A Lei de Responsabilidade Fiscal determina que, ao atingir o limite máximo, os MPs adotem uma série de medidas para reconduzir os gastos aos limites da lei. Entre essas providências está a redução de pelo menos 20% das despesas com cargos em comissão e funções de confiança, além da exoneração de servidores não estáveis.

Em Sergipe, a redução de despesas com pessoal começou em dezembro de 2014. Entre as medidas adotadas estão os cortes de diárias e passagens, redução de terceirizados e a não designação de servidores para substituir, durante períodos de férias ou licenças, outros que exercem cargos em comissão. Essas medidas geraram uma economia de mais de R$ 10 milhões. 

Apesar disso, o percentual de gastos com pessoal em relação a receita do estado aumento. Eduardo Barreto d'Avila Fontes, procurador-geral de Justiça em exercício, explica que a economia, assim como acontece no RN, é uma das causas para o Ministério Público de Sergipe ultrapassado a marca de 1,9%.

"Sem sombra de dúvidas, há relação entre a crise econômica e o aumento das porcentagem dos gastos com pessoal, haja vista que mesmo que as despesas permaneçam inalteradas e a receita corrente líquida venha caindo, situação atual do país, esse fator automaticamente reflete no aumento desse percentual", diz.  

Medidas preventivas
Com a tendência de crescimento dos gastos com pessoal, alguns ministérios públicos já adotaram medidas preventivas e começaram a cortar gastos antes da imposição da lei. Em Goiás, onde o percentual está em 1,55%, o Ministério Público adotou medidas de redução das despesas com vigilância armada, estagiários, concessão de diárias para os integrantes e na aquisição de insumos em geral.

Em Minas Gerais, uma resolução suspendeu a realização de concursos públicos, nomeação de novos membros, servidores e de cargos em comissão. Ao todo, foram 12 medidas adotadas para redução de gastos. Todas foram publicadas no Diário Oficial do dia 19 de setembro.

Em Rondônia, para evitar um aumento na folha de pagamento de pessoal, as contratações de servidores estão suspensas, liberadas apenas nos casos de substituições. Além disso, de acordo com o secretário-geral do MP-RO, promotor Jesualdo Eurípedes Leiva de Faria, este ano não está previsto qualquer tipo de reajuste para os servidores, inclusive os 5% que foram concedidos a funcionários de outros poderes, como Tribunal de Justiça e Tribunal de Contas.

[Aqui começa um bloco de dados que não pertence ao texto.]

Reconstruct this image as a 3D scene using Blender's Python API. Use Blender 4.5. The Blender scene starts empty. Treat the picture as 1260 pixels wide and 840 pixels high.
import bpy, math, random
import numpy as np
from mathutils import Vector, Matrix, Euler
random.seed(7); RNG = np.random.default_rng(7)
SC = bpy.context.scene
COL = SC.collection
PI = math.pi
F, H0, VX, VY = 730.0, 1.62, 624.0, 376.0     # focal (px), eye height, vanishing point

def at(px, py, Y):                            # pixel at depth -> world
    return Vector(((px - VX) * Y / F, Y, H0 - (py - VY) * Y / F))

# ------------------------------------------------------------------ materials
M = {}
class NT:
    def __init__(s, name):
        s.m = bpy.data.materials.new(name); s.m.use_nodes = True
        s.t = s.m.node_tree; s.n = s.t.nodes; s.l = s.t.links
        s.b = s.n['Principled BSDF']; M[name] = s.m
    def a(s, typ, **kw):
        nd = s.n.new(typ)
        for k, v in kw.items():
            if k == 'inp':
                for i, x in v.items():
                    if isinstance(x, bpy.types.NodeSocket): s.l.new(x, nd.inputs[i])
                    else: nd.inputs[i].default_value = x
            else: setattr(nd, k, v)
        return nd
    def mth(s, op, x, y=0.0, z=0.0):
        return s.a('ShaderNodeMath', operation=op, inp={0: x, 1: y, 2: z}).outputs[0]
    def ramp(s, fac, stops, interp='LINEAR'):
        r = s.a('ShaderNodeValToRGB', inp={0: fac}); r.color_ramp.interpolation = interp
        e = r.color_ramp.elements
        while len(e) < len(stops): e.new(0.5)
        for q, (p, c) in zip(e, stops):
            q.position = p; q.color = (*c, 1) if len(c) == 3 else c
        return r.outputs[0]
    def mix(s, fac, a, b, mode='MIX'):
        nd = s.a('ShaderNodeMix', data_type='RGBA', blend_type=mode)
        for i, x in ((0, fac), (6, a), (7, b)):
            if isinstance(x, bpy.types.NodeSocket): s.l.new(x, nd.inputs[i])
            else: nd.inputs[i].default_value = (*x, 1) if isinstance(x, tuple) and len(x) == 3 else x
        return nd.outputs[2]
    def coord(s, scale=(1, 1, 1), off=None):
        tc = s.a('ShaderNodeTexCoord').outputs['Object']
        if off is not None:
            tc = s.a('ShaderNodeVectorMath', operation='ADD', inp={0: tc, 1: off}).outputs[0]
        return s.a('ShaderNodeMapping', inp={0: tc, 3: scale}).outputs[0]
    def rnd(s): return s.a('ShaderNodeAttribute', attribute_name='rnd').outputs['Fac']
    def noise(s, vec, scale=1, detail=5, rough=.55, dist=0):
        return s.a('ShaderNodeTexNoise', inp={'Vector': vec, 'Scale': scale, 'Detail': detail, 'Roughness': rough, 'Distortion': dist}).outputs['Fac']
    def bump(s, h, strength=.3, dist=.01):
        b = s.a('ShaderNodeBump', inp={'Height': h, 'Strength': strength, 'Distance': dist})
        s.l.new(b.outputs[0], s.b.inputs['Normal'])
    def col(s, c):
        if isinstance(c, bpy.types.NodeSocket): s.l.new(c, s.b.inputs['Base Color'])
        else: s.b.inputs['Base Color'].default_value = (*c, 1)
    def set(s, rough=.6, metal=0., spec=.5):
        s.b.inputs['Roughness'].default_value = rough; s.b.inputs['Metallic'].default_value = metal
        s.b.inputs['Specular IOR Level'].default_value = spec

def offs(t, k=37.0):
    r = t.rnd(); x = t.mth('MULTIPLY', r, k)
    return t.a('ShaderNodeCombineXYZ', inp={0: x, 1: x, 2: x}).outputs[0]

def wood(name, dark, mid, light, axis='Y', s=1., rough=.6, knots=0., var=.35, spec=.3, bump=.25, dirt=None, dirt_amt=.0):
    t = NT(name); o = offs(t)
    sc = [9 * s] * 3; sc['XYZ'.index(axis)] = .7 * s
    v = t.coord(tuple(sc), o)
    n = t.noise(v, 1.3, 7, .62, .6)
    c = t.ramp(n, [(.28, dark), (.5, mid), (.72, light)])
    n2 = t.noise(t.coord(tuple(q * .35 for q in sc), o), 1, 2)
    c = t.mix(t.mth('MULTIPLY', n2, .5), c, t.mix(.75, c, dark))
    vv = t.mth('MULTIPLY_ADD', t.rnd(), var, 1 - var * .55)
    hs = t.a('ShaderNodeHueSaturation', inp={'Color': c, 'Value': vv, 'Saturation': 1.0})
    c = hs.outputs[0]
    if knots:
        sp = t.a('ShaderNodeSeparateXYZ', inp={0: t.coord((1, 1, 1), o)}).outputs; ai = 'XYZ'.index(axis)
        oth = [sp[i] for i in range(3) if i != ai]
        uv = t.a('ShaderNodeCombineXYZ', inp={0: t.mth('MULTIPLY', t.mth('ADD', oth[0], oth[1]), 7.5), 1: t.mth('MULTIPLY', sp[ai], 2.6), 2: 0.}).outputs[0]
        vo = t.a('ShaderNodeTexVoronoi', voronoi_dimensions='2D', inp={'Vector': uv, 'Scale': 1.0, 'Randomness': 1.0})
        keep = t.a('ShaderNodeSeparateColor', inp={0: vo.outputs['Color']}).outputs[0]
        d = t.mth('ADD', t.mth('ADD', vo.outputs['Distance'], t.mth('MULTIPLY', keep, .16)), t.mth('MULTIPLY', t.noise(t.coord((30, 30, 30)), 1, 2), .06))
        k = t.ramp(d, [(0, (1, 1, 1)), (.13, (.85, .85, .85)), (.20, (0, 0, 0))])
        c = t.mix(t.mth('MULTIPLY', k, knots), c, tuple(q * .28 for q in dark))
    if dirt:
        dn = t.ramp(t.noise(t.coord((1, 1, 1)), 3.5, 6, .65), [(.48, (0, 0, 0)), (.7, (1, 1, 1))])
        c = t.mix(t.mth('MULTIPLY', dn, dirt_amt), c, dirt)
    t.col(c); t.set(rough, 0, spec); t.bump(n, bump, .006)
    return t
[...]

No Amapá, o procurador-geral de Justiça, Roberto da Silva Alvares, publicou ato normativo no dia 30 de setembro estabelecendo uma série de medidas, entre elas a suspensão da contratação de estagiários e terceirizados. Além disso, o ato veda a cessão de servidor que onere o MP-AP e suspende as licenças para tratar de assuntos particulares e as autorizações para pagamento de horas extras. Até mesmo os serviços de buffet em encontros e reuniões foi proibido. Só sobrou água e o cafezinho com açúcar.

Fiscalização dos gastos
A responsabilidade por fiscalizar se os gastos do Ministério Público estadual estão em conformidade com a lei é do Tribunal de Contas do estado. Além dele, cabe também ao Conselho Nacional do Ministério Público a fiscalização administrativa, financeira e disciplinar dessas instituições e de seus membros.

"O CNMP tem como uma de suas atribuições acompanhar e controlar tanto a parte administrativa quanto a parte financeira de cada MP", explica Flavio Rubinstein, professor de Direito Tributário e Finanças Públicas da FGV. Segundo ele, cabe ao CNMP tanto o papel de orientar e advertir os ministério públicos que estiverem próximos ao limite, como também de impor providências. "Pode, por exemplo, ao perceber que tem um problema de gastos, proibir novos concursos e contratações de pessoal, bem como determinar que sejam tomadas medidas para readequação desses gastos aos limites legais."

O professor explica ainda que seria possível responsabilizar o procurador-geral do MP estadual em uma eventual ação de improbidade ou até mesmo de apuração de crime de responsabilidade. No entanto, isso só se justificaria em caso de inércia do procurador-geral. "O fato de extrapolar, em si, não implicaria automaticamente responsabilidade do procurador-geral. O crime de responsabilidade, em especial, pressupõe uma conduta dolosa", diz. 

Assim, explica Rubinstein, se ele tomou as medidas necessárias para correção do problema, não haveria responsabilidade pessoal. O professor e advogado faz questão de destacar ainda que parece improvável uma eventual responsabilização de algum procurador-geral. "Não consigo pensar que haja algum procurador que não tome as medidas que estejam ao seu alcance para respeitar os limites de gastos com pessoal. São pessoas muito preparadas e que ascenderam na hierarquia das instituições que chefiam, as quais cumprem um papel constitucional de defesa do interesse público. Os procuradores-gerais em especial, e os demais membros dos ministérios públicos em geral, costumam levar essa questão da lisura muito a sério", complementa.